↓

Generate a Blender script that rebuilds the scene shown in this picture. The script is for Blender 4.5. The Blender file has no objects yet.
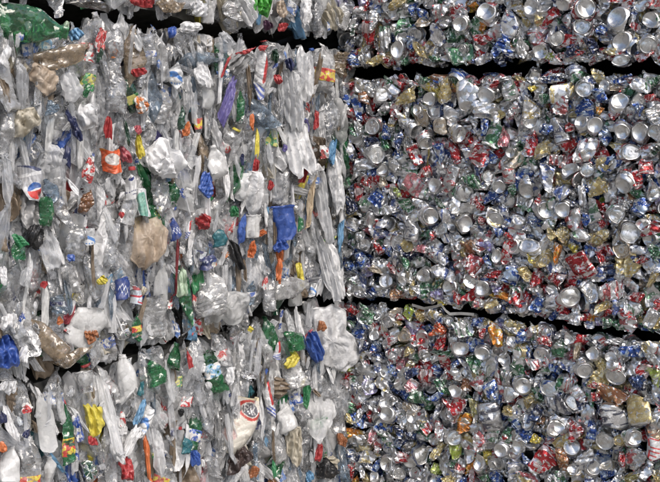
import bpy, math, random
import numpy as np
from mathutils import Matrix, Vector

SC = bpy.context.scene
COL = SC.collection
PI = math.pi

# ------------------------------------------------------------------ camera and the two walls of bales
F = 1110.0                       # focal length in photo pixels (660 wide)
PITCH = math.radians(7.2)
EYE = np.array([0.0, 0.0, 1.50])
CP, SP = math.cos(PITCH), math.sin(PITCH)
CORNER = np.array([0.058, 3.84])             # where the two walls of bales meet
AL = math.radians(34.7)
TL = np.array([-math.sin(AL), -math.cos(AL), 0.0])      # along the plastic wall, away from the corner
NL = np.array([math.cos(AL), -math.sin(AL), 0.0])       # its outward normal
TR = np.array([math.cos(AL), -math.sin(AL), 0.0])       # along the can wall
NR = np.array([-math.sin(AL), -math.cos(AL), 0.0])
WALL = {'L': (TL, NL), 'R': (TR, NR)}
ORIG = np.array([CORNER[0], CORNER[1], 0.0])
ZUP = np.array([0.0, 0.0, 1.0])

def ray(px, py):
    x, y = (px - 330.0) / F, -(py - 241.0) / F
    d = np.array([x, CP + y * SP, -SP + y * CP])
    return d / np.linalg.norm(d)

def at(px, py, wall, off=0.0):
    """the point of a wall (off metres in front of its face) seen at a photo pixel"""
    n = WALL[wall][1]
    d = ray(px, py)
    t = (np.dot(ORIG + n * off - EYE, n)) / np.dot(d, n)
    return EYE + d * t

def proj(p):
    q = np.asarray(p) - EYE
    dep = q[1] * CP - q[2] * SP
    up = q[1] * SP + q[2] * CP
    return 330.0 + F * q[0] / dep, 241.0 - F * up / dep, F / dep

def uv_point(wall, u, v, off=0.0):
    t, n = WALL[wall]
    return ORIG + t * u + ZUP * v + n * off

def interp(poly, x):
    return float(np.interp(x, [p[0] for p in poly], [p[1] for p in poly]))

def unit(v):
    v = np.asarray(v, float)
    return v / (np.linalg.norm(v) + 1e-12)

# bale edges traced as photo pixels; used as lines on the wall planes
R_E1 = [(330, 67), (420, 66), (500, 61), (560, 62), (600, 63), (760, 61)]
R_E2 = [(330, 80), (420, 77), (500, 75), (570, 71), (620, 75), (760, 76)]
R_E3 = [(330, 296), (410, 299), (500, 312), (557, 320), (607, 328), (660, 333), (760, 343)]
R_E4 = [(330, 305), (410, 308), (500, 322), (557, 328), (607, 337), (660, 342), (760, 352)]
L_E1 = [(-90, -6), (0, 0), (100, 9), (135, 11), (170, 16), (215, 29), (270, 33), (345, 38)]
L_E2 = [(-90, 8), (0, 14), (70, 22), (100, 19), (140, 21), (200, 33), (240, 42), (280, 43), (345, 46)]
L_E3 = [(-90, 399), (0, 379), (60, 370), (100, 363), (150, 346), (200, 334), (250, 318), (300, 304), (345, 296)]
L_E4 = [(-90, 405), (0, 385), (60, 374), (100, 366), (150, 349), (200, 337), (250, 321), (300, 307), (345, 300)]

def band(wall, px, py, m=0.0):
    """which bale (0 top, 1 middle, 2 bottom) holds this pixel, None inside a gap"""
    e = (R_E1, R_E2, R_E3, R_E4) if wall == 'R' else (L_E1, L_E2, L_E3, L_E4)
    a, b, c, d = (interp(k, px) for k in e)
    if py < a - m: return 0
    if b + m < py < c - m: return 1
    if py > d + m: return 2
    return None

# ------------------------------------------------------------------ mesh plumbing
def quads(nr, nu):
    i = np.arange(nr - 1)[:, None]; j = np.arange(nu)[None, :]
    a = i * nu + j; b = i * nu + (j + 1) % nu
    return np.stack([a, b, b + nu, a + nu], -1).reshape(-1, 4)

def grid_quads(nr, nc):
    i = np.arange(nr - 1)[:, None]; j = np.arange(nc - 1)[None, :]
    a = i * nc + j
    return np.stack([a, a + 1, a + nc + 1, a + nc], -1).reshape(-1, 4)

def make_mesh(name, V, Q, mats, uv=None, cols=None, fm=None, sharp=None):
    me = bpy.data.meshes.new(name)
    V = np.ascontiguousarray(V, np.float32); Q = np.ascontiguousarray(Q, np.int32)
    me.vertices.add(len(V)); me.vertices.foreach_set('co', V.ravel())
    me.loops.add(Q.size); me.loops.foreach_set('vertex_index', Q.ravel())
    me.polygons.add(len(Q))
    me.polygons.foreach_set('loop_start', np.arange(0, Q.size, 4, dtype=np.int32))
    me.polygons.foreach_set('use_smooth', np.ones(len(Q), bool))
    for m in mats: me.materials.append(m)
    if fm is not None: me.polygons.foreach_set('material_index', np.ascontiguousarray(fm, np.int32))
    if uv is not None:
        l = me.uv_layers.new(name='UVMap')
        l.data.foreach_set('uv', np.ascontiguousarray(uv[Q.ravel()], np.float32).ravel())
    for k, c in (cols or {}).items():
        a = me.color_attributes.new(name=k, type='FLOAT_COLOR', domain='POINT')
        a.data.foreach_set('color', np.ascontiguousarray(c, np.float32).ravel())
    me.update(calc_edges=True)
    if sharp: me.set_sharp_from_angle(angle=math.radians(sharp))
    return me

def link(name, me, parent=None, M=None):
    o = bpy.data.objects.new(name, me); COL.objects.link(o)
    if parent is not None: o.parent = parent
    if M is not None: o.matrix_basis = M
    return o

def frame(p, n, phi=0.0, up=ZUP):
    """a local frame: z along n, y along up turned by phi"""
    z = unit(n); y = unit(up - z * np.dot(up, z)); x = np.cross(y, z)
    c, s = math.cos(phi), math.sin(phi)
    x2 = x * c + y * s; y2 = -x * s + y * c
    return Matrix(((x2[0], y2[0], z[0], p[0]), (x2[1], y2[1], z[1], p[1]), (x2[2], y2[2], z[2], p[2]), (0, 0, 0, 1)))

def xform(M, V):
    A = np.array(M)
    return V @ A[:3, :3].T + A[:3, 3]

# ------------------------------------------------------------------ crushing
class Crush:
    """a list of deformations, so that a thing and its parts are crushed alike"""
    def __init__(s, seed): s.r = np.random.default_rng(seed); s.ops = []
    def scale(s, x, y, z): s.ops.append(lambda P: P * np.array([x, y, z])); return s
    def folds(s, n, k=(0.8, 1.6), d=(0.4, 0.85), w=(1, 1, 1), size=(.03, .03, .03)):
        for _ in range(n):
            nn = unit(s.r.normal(size=3) * np.array(w)); kk = s.r.uniform(*k)
            ext = np.linalg.norm(nn * np.array(size)); dd = ext * s.r.uniform(*d)
            def f(P, nn=nn, kk=kk, dd=dd):
                t = np.maximum(0, P @ nn - dd)
                return P - np.outer(t * kk, nn)
            s.ops.append(f)
        return s
    def crease(s, n, amp, wl, w=(1, 1, 1), along=None):
        for _ in range(n):
            kd = unit(s.r.normal(size=3) * np.array(w)) * (PI / s.r.uniform(*wl))
            ph = s.r.uniform(0, PI); a = amp * s.r.uniform(.5, 1.2)
            dr = unit(s.r.normal(size=3)) if along is None else unit(np.array(along) + s.r.normal(size=3) * .25)
            k2 = unit(s.r.normal(size=3)) * (PI / (wl[1] * 2.2)); p2 = s.r.uniform(0, 6)
            def f(P, kd=kd, ph=ph, a=a, dr=dr, k2=k2, p2=p2):
                q = np.abs(np.sin(P @ kd + ph + 1.1 * np.sin(P @ k2 + p2)))
                return P + np.outer((q - .6) * a * (0.5 + 0.5 * np.sin(P @ k2 * 1.7 + p2 * 2)), dr)
            s.ops.append(f)
        return s
    def bend(s, axis, out, amount):
        def f(P):
            P = P.copy(); P[:, out] += amount * P[:, axis] ** 2; return P
        s.ops.append(f); return s
    def twist(s, a):
        def f(P):
            th = a * P[:, 1]; c, q = np.cos(th), np.sin(th)
            return np.stack([P[:, 0] * c + P[:, 2] * q, P[:, 1], -P[:, 0] * q + P[:, 2] * c], 1)
        s.ops.append(f); return s
    def fn(s, f): s.ops.append(f); return s
    def __call__(s, P):
        for f in s.ops: P = f(P)
        return P

def lathe(prof, nu, axis='z', sq=2.0):
    """rings of (r, z); returns V, Q, uv"""
    prof = np.array(prof, float); nr = len(prof)
    th = np.arange(nu) * 2 * PI / nu
    c, s = np.cos(th), np.sin(th)
    if sq != 2.0:
        k = (np.abs(c) ** sq + np.abs(s) ** sq) ** (-1 / sq); c, s = c * k, s * k
    x = prof[:, 0:1] * c; y = prof[:, 0:1] * s; z = np.repeat(prof[:, 1:2], nu, 1)
    uv = np.stack([np.repeat((np.arange(nu) / nu)[None], nr, 0), np.repeat(np.linspace(0, 1, nr)[:, None], nu, 1)], -1)
    V = np.stack([x, y, z], -1) if axis == 'z' else np.stack([x, z, -y], -1)
    return V.reshape(-1, 3), quads(nr, nu), uv.reshape(-1, 2)

# ------------------------------------------------------------------ materials
def mat(name):
    m = bpy.data.materials.new(name); m.use_nodes = True
    nt = m.node_tree; nt.nodes.clear()
    return m, nt, nt.nodes, nt.links

def node(nt, kind, **kw):
    n = nt.nodes.new(kind)
    for k, v in kw.items():
        if k in n.inputs: n.inputs[k].default_value = v
        else: setattr(n, k, v)
    return n

def ramp(nt, stops, const=False):
    n = nt.nodes.new('ShaderNodeValToRGB'); e = n.color_ramp.elements
    while len(e) > 1: e.remove(e[-1])
    e[0].position, e[0].color = stops[0][0], stops[0][1]
    for p, c in stops[1:]:
        k = e.new(p); k.color = c
    if const: n.color_ramp.interpolation = 'CONSTANT'
    return n

def g(v): return (v, v, v, 1)

def facets(nt, geo, scales):
    """height of a crumpled sheet: every Voronoi cell is a small flat facet with its own tilt"""
    L = nt.links; hs = []
    for sc, k in scales:
        vo = node(nt, 'ShaderNodeTexVoronoi', Scale=sc); L.new(geo.outputs['Position'], vo.inputs['Vector'])
        d = node(nt, 'ShaderNodeVectorMath', operation='SUBTRACT'); L.new(geo.outputs['Position'], d.inputs[0]); L.new(vo.outputs['Position'], d.inputs[1])
        cc = node(nt, 'ShaderNodeVectorMath', operation='SUBTRACT'); L.new(vo.outputs['Color'], cc.inputs[0]); cc.inputs[1].default_value = (.5, .5, .5)
        dt = node(nt, 'ShaderNodeVectorMath', operation='DOT_PRODUCT'); L.new(d.outputs[0], dt.inputs[0]); L.new(cc.outputs[0], dt.inputs[1])
        q = node(nt, 'ShaderNodeMath', operation='MULTIPLY'); L.new(dt.outputs['Value'], q.inputs[0]); q.inputs[1].default_value = k; hs.append(q)
    sm = node(nt, 'ShaderNodeMath', operation='ADD'); L.new(hs[0].outputs[0], sm.inputs[0]); L.new(hs[1].outputs[0], sm.inputs[1])
    return sm

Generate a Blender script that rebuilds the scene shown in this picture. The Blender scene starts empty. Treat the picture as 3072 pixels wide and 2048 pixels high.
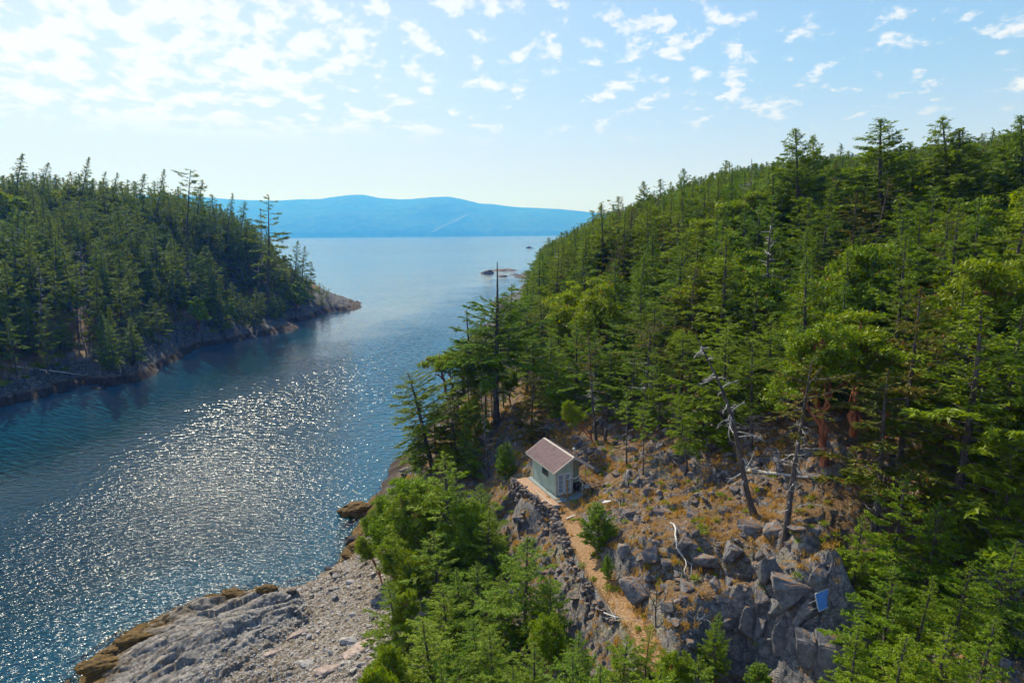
import bpy, bmesh, math, random
import numpy as np
from mathutils import Vector, Matrix, Euler
R = math.radians
scn = bpy.context.scene
COL = scn.collection

# ------------------------------------------------------------ camera
CAMH = 35.0
PITCH, ROLL = 8.95, -0.55
cam_d = bpy.data.cameras.new("camera"); cam = bpy.data.objects.new("camera", cam_d); COL.objects.link(cam)
cam_d.sensor_width = 36.0; cam_d.lens = 24.0
cam_d.clip_start = 0.5; cam_d.clip_end = 60000
CM = Euler((R(90 - PITCH), 0, 0)).to_matrix() @ Euler((0, 0, R(ROLL))).to_matrix()
cam.matrix_world = Matrix.Translation((0, 0, CAMH)) @ CM.to_4x4()
scn.camera = cam
CMN = np.array(CM)

# ------------------------------------------------------------ light
SUN_EL, SUN_AZ = 42.0, -30.0          # azimuth from +Y towards +X
sd = bpy.data.lights.new("sun", 'SUN'); so = bpy.data.objects.new("sun", sd); COL.objects.link(so)
sd.energy = 4.6; sd.angle = R(0.53); sd.color = (1.0, 0.96, 0.90)
sdir = Vector((math.sin(R(SUN_AZ)) * math.cos(R(SUN_EL)), math.cos(R(SUN_AZ)) * math.cos(R(SUN_EL)), math.sin(R(SUN_EL))))
so.rotation_euler = sdir.to_track_quat('Z', 'Y').to_euler()
so.location = (0, 0, 900)

scn.view_settings.view_transform = 'Standard'; scn.view_settings.look = 'None'
scn.view_settings.exposure = 0.68; scn.view_settings.gamma = 1.0
scn.render.engine = 'CYCLES'
scn.cycles.max_bounces = 6; scn.cycles.diffuse_bounces = 2; scn.cycles.glossy_bounces = 2
scn.cycles.transmission_bounces = 3; scn.cycles.transparent_max_bounces = 6; scn.cycles.volume_bounces = 0
scn.cycles.sample_clamp_indirect = 4.0; scn.cycles.sample_clamp_direct = 9.0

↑

Task to complete - Repeat exactly the lines from the start of the entries down to the line with "PI = math.pi", keeping both ends but none of the pictures.

Completed task -
Generate a Blender script that rebuilds the scene shown in this picture. The script is for Blender 4.5. The Blender file has no objects yet.
import bpy, math, random
import numpy as np
from mathutils import Matrix, Vector

SC = bpy.context.scene
COL = SC.collection
PI = math.pi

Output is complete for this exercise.